- _Given data_:
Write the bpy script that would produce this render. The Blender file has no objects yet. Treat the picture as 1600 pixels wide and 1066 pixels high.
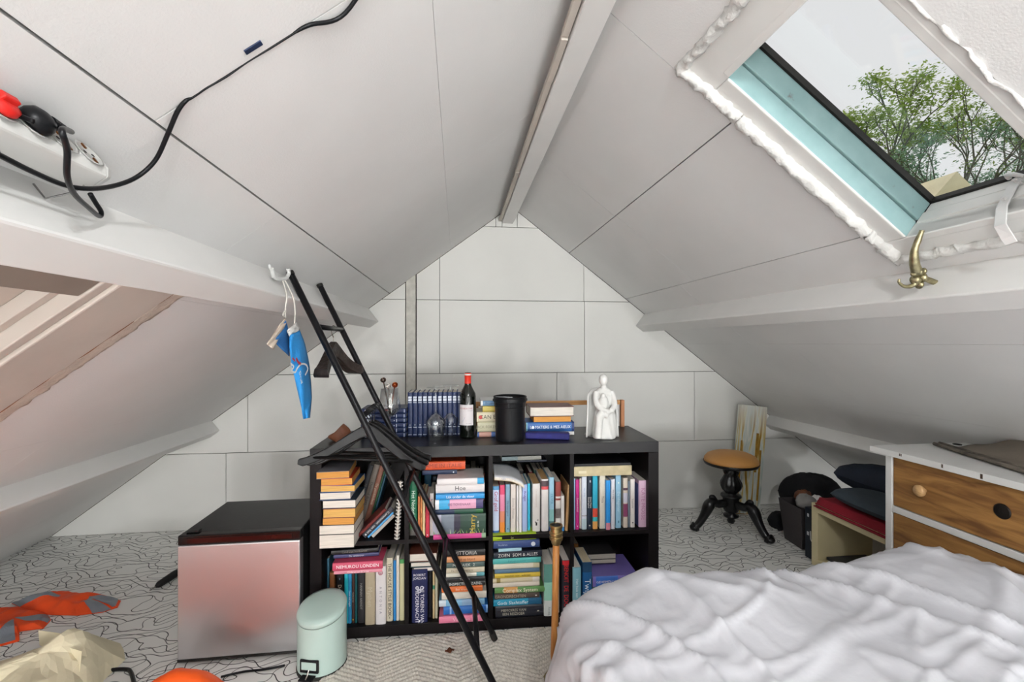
import bpy, bmesh, math, random
from mathutils import Vector, Matrix, Euler, noise

# ------------------------------------------------------------------ camera
SC = bpy.context.scene
COL = SC.collection
FOC, CX, HY, EYE = 711.0, 800.0, 536.0, 1.226      # focal length in px, centre, horizon, eye height (m)
YAW = math.atan(85.0 / FOC)
CS, SN = math.cos(YAW), math.sin(YAW)
cam_d = bpy.data.cameras.new('camera'); cam = bpy.data.objects.new('camera', cam_d); COL.objects.link(cam)
cam_d.sensor_width = 36.0; cam_d.lens = FOC / 1600.0 * 36.0
cam_d.shift_y = 3.0 / 1600.0; cam_d.clip_start = 0.02; cam_d.clip_end = 200
cam.location = (0, 0, EYE); cam.rotation_euler = (math.pi / 2, 0, -YAW)
SC.camera = cam

# ------------------------------------------------------------------ overcast sky
world = bpy.data.worlds.new('overcast_sky'); SC.world = world; world.use_nodes = True
_bg = world.node_tree.nodes['Background']
_bg.inputs[0].default_value = (0.985, 0.99, 1.0, 1); _bg.inputs[1].default_value = 0.80
SC.view_settings.view_transform = 'Standard'
try: SC.view_settings.look = 'None'
except Exception: pass
SC.view_settings.gamma = 1.0; SC.view_settings.use_curve_mapping = False
SC.view_settings.exposure = 0.08

def lamp(loc, watts, radius, col):
    l = bpy.data.lights.new('fill_light', 'POINT'); l.energy = watts; l.shadow_soft_size = radius; l.color = col
    o = bpy.data.objects.new('fill_light', l); COL.objects.link(o); o.location = loc; return o
FILL_LAMPS = [((1.6, -6.8, .5), 245.0, .16), ((.2, -6.8, .5), 245.0, .16), ((.35, -.6, 1.98), 44.0, .06), ((-1.2, -2.5, .5), 72.0, .12), ((2.0, -2.5, .5), 68.0, .12)]  # unseen fill lights, added to lift the brightness indoors
SC.cycles.diffuse_bounces = 4; SC.cycles.adaptive_threshold = .02; SC.cycles.max_bounces = 12

# ------------------------------------------------------------------ geometry of the view, only to read positions off known planes
def ray(px, py):
    x = (px - CX) / FOC
    return Vector((x * CS + SN, CS - x * SN, (HY - py) / FOC))
def atY(px, py, y):
    r = ray(px, py); return Vector((0, 0, EYE)) + r * (y / r.y)
def atX(px, py, x):
    r = ray(px, py); return Vector((0, 0, EYE)) + r * (x / r.x)
def atZ(px, py, z):
    r = ray(px, py); return Vector((0, 0, EYE)) + r * ((z - EYE) / r.z)

# roof frames: s = metres down the slope from the ridge line, y = along the room, d = metres outwards from the boarding
APX, APZ = 0.377, 2.195
def RR(s, y, d=0.0): return Vector((APX + .793 * s + .609 * d, y, APZ - .609 * s + .793 * d))
def LL(s, y, d=0.0): return Vector((APX - .8007 * s - .599 * d, y, APZ - .599 * s + .8007 * d))
def zL(x): return APZ - .748 * (APX - x)
def zR(x): return APZ - .768 * (x - APX)
YB, YF = 3.2, -8.0                                  # back wall, wall behind the camera

# ------------------------------------------------------------------ materials
_mats = {}
def srgb(h):
    if not isinstance(h, str): return tuple(h)
    h = h.lstrip('#'); v = [int(h[i:i + 2], 16) / 255 for i in (0, 2, 4)]
    return tuple(c / 12.92 if c <= .04045 else ((c + .055) / 1.055) ** 2.4 for c in v)
def mat(name, col, rough=.6, metal=0., var=.06, scale=8., bump=0., bscale=60., spec=.5, coat=0., trans=0., ior=1.45, emit=0.):
    if name in _mats: return _mats[name]
    m = bpy.data.materials.new(name); m.use_nodes = True
    nt = m.node_tree; b = nt.nodes['Principled BSDF']
    c = srgb(col)
    b.inputs['Roughness'].default_value = rough; b.inputs['Metallic'].default_value = metal
    b.inputs['Specular IOR Level'].default_value = spec
    b.inputs['Coat Weight'].default_value = coat
    b.inputs['Transmission Weight'].default_value = trans; b.inputs['IOR'].default_value = ior
    tc = nt.nodes.new('ShaderNodeTexCoord')
    if var > 0:
        n = nt.nodes.new('ShaderNodeTexNoise'); n.inputs['Scale'].default_value = scale; n.inputs['Detail'].default_value = 4
        nt.links.new(tc.outputs['Object'], n.inputs['Vector'])
        r = nt.nodes.new('ShaderNodeValToRGB')
        r.color_ramp.elements[0].position = .3; r.color_ramp.elements[1].position = .7
        r.color_ramp.elements[0].color = tuple(max(0, x * (1 - var)) for x in c) + (1,)
        r.color_ramp.elements[1].color = tuple(min(1, x * (1 + var)) for x in c) + (1,)
        nt.links.new(n.outputs['Fac'], r.inputs['Fac']); nt.links.new(r.outputs['Color'], b.inputs['Base Color'])
    else:
        b.inputs['Base Color'].default_value = c + (1,)
    if bump > 0:
        n2 = nt.nodes.new('ShaderNodeTexNoise'); n2.inputs['Scale'].default_value = bscale; n2.inputs['Detail'].default_value = 3
        nt.links.new(tc.outputs['Object'], n2.inputs['Vector'])
        bp = nt.nodes.new('ShaderNodeBump'); bp.inputs['Strength'].default_value = bump; bp.inputs['Distance'].default_value = .004
        nt.links.new(n2.outputs['Fac'], bp.inputs['Height']); nt.links.new(bp.outputs['Normal'], b.inputs['Normal'])
    if emit > 0:
        b.inputs['Emission Color'].default_value = c + (1,); b.inputs['Emission Strength'].default_value = emit
    _mats[name] = m
    return m
def cmat(h, rough=.45):                              # printed cover / paint of a plain colour
    return mat('print_' + h.lstrip('#') + ('' if rough == .45 else '_%d' % int(rough * 100)), h, rough, var=.05, scale=14)
def wood_mat(name, c1, c2, rough=.5, scale=6., axis=1, stretch=9.):
    if name in _mats: return _mats[name]
    m = bpy.data.materials.new(name); m.use_nodes = True; nt = m.node_tree; b = nt.nodes['Principled BSDF']
    tc = nt.nodes.new('ShaderNodeTexCoord'); mp = nt.nodes.new('ShaderNodeMapping')
    sc = [scale * stretch] * 3; sc[axis] = scale; mp.inputs['Scale'].default_value = sc
    n = nt.nodes.new('ShaderNodeTexNoise'); n.inputs['Scale'].default_value = 1.; n.inputs['Detail'].default_value = 6; n.inputs['Distortion'].default_value = 1.4
    r = nt.nodes.new('ShaderNodeValToRGB'); e = r.color_ramp.elements
    e[0].position = .32; e[1].position = .68; e[0].color = srgb(c1) + (1,); e[1].color = srgb(c2) + (1,)
    nt.links.new(tc.outputs['Object'], mp.inputs['Vector']); nt.links.new(mp.outputs['Vector'], n.inputs['Vector'])
    nt.links.new(n.outputs['Fac'], r.inputs['Fac']); nt.links.new(r.outputs['Color'], b.inputs['Base Color'])
    b.inputs['Roughness'].default_value = rough
    bp = nt.nodes.new('ShaderNodeBump'); bp.inputs['Strength'].default_value = .15; bp.inputs['Distance'].default_value = .002
    nt.links.new(n.outputs['Fac'], bp.inputs['Height']); nt.links.new(bp.outputs['Normal'], b.inputs['Normal'])
    _mats[name] = m; return m

# ------------------------------------------------------------------ mesh building
class MB:
    def __init__(s): s.v = []; s.f = []; s.m = []; s.mi = 0
    def add(s, vs, fs):
        o = len(s.v); s.v += [tuple(v) for v in vs]
        for f in fs: s.f.append(tuple(i + o for i in f)); s.m.append(s.mi)
        return s
    def box(s, x0, x1, y0, y1, z0, z1, M=None):
        vs = [Vector((x, y, z)) for z in (z0, z1) for y in (y0, y1) for x in (x0, x1)]
        if M is not None: vs = [M @ v for v in vs]
        return s.add(vs, [(0, 2, 3, 1), (4, 5, 7, 6), (0, 1, 5, 4), (2, 6, 7, 3), (0, 4, 6, 2), (1, 3, 7, 5)])
    def fbox(s, F, a0, a1, y0, y1, d0, d1):          # box in a roof frame
        vs = [F(a, y, d) for d in (d0, d1) for y in (y0, y1) for a in (a0, a1)]
        return s.add(vs, [(0, 2, 3, 1), (4, 5, 7, 6), (0, 1, 5, 4), (2, 6, 7, 3), (0, 4, 6, 2), (1, 3, 7, 5)])
    def prism(s, lo, hi):                            # two matching rings of points
        n = len(lo)
        s.add(list(lo) + list(hi), [tuple(range(n))[::-1], tuple(range(n, 2 * n))] + [(i, (i + 1) % n, n + (i + 1) % n, n + i) for i in range(n)])
        return s
    def ringslab(s, F, out, hole, d0, d1):           # rectangular slab with a rectangular hole, in a frame F(a, y, d)
        def c(r, d): return [F(r[0], r[2], d), F(r[1], r[2], d), F(r[1], r[3], d), F(r[0], r[3], d)]
        vs = c(out, d0) + c(hole, d0) + c(out, d1) + c(hole, d1); fs = []
        for i in range(4):
            j = (i + 1) % 4
            fs += [(i, j, 4 + j, 4 + i), (8 + i, 12 + i, 12 + j, 8 + j), (i, 8 + i, 8 + j, j), (4 + i, 4 + j, 12 + j, 12 + i)]
        return s.add(vs, fs)
    def tube(s, pts, r, n=8, caps=True, closed=False, up=None):
        pts = [Vector(p) for p in pts]; k = len(pts)
        rs = r if isinstance(r, (list, tuple)) else [r] * k
        T = []
        for i in range(k):
            a = pts[(i - 1) % k] if (closed or i > 0) else pts[i]; b = pts[(i + 1) % k] if (closed or i < k - 1) else pts[i]
            t = (b - a); T.append(t.normalized() if t.length > 1e-9 else Vector((0, 0, 1)))
        ref = Vector(up) if up else (Vector((0, 0, 1)) if abs(T[0].z) < .9 else Vector((1, 0, 0)))
        nrm = (ref - T[0] * ref.dot(T[0])).normalized(); vs = []
        for i in range(k):
            nrm = (nrm - T[i] * nrm.dot(T[i]))
            nrm = nrm.normalized() if nrm.length > 1e-6 else T[i].orthogonal().normalized()
            bn = T[i].cross(nrm)
            for j in range(n):
                a = 2 * math.pi * j / n
                vs.append(pts[i] + (nrm * math.cos(a) + bn * math.sin(a)) * rs[i])
        fs = []
        for i in range(k if closed else k - 1):
            for j in range(n):
                p, q = i * n, ((i + 1) % k) * n
                fs.append((p + j, p + (j + 1) % n, q + (j + 1) % n, q + j))
        if caps and not closed: fs += [tuple(range(n))[::-1], tuple(range((k - 1) * n, k * n))]
        return s.add(vs, fs)
    def ribbon(s, pts, w, t, up):                    # flat band along a path
        pts = [Vector(p) for p in pts]; vs = []; up = Vector(up)
        for i, p in enumerate(pts):
            a = pts[max(0, i - 1)]; b = pts[min(len(pts) - 1, i + 1)]; T = (b - a).normalized()
            side = T.cross(up).normalized(); nn = side.cross(T).normalized()
            vs += [p - side * w / 2 - nn * t / 2, p + side * w / 2 - nn * t / 2, p + side * w / 2 + nn * t / 2, p - side * w / 2 + nn * t / 2]
        fs = [(0, 3, 2, 1)]; k = len(pts)
        for i in range(k - 1):
            for j in range(4): fs.append((4 * i + j, 4 * i + (j + 1) % 4, 4 * i + 4 + (j + 1) % 4, 4 * i + 4 + j))
        fs.append((4 * k - 4, 4 * k - 3, 4 * k - 2, 4 * k - 1))
        return s.add(vs, fs)
    def lathe(s, prof, n=24, M=None, cap0=True, cap1=True, mod=None):
        vs = []
        for k, (r, z) in enumerate(prof):
            for j in range(n):
                a = 2 * math.pi * j / n; rr = r * (mod(a, k) if mod else 1)
                v = Vector((rr * math.cos(a), rr * math.sin(a), z)); vs.append(M @ v if M is not None else v)
        fs = []
        for k in range(len(prof) - 1):
            for j in range(n): fs.append((k * n + j, k * n + (j + 1) % n, (k + 1) * n + (j + 1) % n, (k + 1) * n + j))
        if cap0: fs.append(tuple(range(n))[::-1])
        if cap1: fs.append(tuple(range((len(prof) - 1) * n, len(prof) * n)))
        return s.add(vs, fs)
    def grid(s, fn, nu, nv, wrapu=False):
        vs = [fn(i / nu, j / nv) for j in range(nv + 1) for i in range(nu + (0 if wrapu else 1))]
        w = nu if wrapu else nu + 1; fs = []
        for j in range(nv):
            for i in range(nu):
                i2 = (i + 1) % w if wrapu else i + 1
                fs.append((j * w + i, j * w + i2, (j + 1) * w + i2, (j + 1) * w + i))
        return s.add(vs, fs)
    def build(s, name, m, parent=None, smooth=False, bevel=0., solid=0., subd=0, seg=2, **props):
        me = bpy.data.meshes.new(name); me.from_pydata(s.v, [], s.f)
        ms = m if isinstance(m, (list, tuple)) else [m]
        for x in ms: me.materials.append(x)
        if len(ms) > 1: me.polygons.foreach_set('material_index', s.m)
        bm = bmesh.new(); bm.from_mesh(me); bmesh.ops.recalc_face_normals(bm, faces=bm.faces); bm.to_mesh(me); bm.free()
        if smooth: me.shade_smooth()
        o = bpy.data.objects.new(name, me); COL.objects.link(o)
        if parent is not None: o.parent = parent
        if solid: md = o.modifiers.new('s', 'SOLIDIFY'); md.thickness = solid; md.offset = 0
        if subd: md = o.modifiers.new('d', 'SUBSURF'); md.levels = subd; md.render_levels = subd
        if bevel: md = o.modifiers.new('b', 'BEVEL'); md.width = bevel; md.segments = seg; md.limit_method = 'ANGLE'; md.angle_limit = math.radians(40)
        for k, v in props.items(): o[k] = v
        return o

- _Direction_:
Copy nothing but the lines from the top of the data down to the line containing "SC.camera = cam", and leave the pictures out.

- _Solution below_:
Write the bpy script that would produce this render. The Blender file has no objects yet. Treat the picture as 1600 pixels wide and 1066 pixels high.
import bpy, bmesh, math, random
from mathutils import Vector, Matrix, Euler, noise

# ------------------------------------------------------------------ camera
SC = bpy.context.scene
COL = SC.collection
FOC, CX, HY, EYE = 711.0, 800.0, 536.0, 1.226      # focal length in px, centre, horizon, eye height (m)
YAW = math.atan(85.0 / FOC)
CS, SN = math.cos(YAW), math.sin(YAW)
cam_d = bpy.data.cameras.new('camera'); cam = bpy.data.objects.new('camera', cam_d); COL.objects.link(cam)
cam_d.sensor_width = 36.0; cam_d.lens = FOC / 1600.0 * 36.0
cam_d.shift_y = 3.0 / 1600.0; cam_d.clip_start = 0.02; cam_d.clip_end = 200
cam.location = (0, 0, EYE); cam.rotation_euler = (math.pi / 2, 0, -YAW)
SC.camera = cam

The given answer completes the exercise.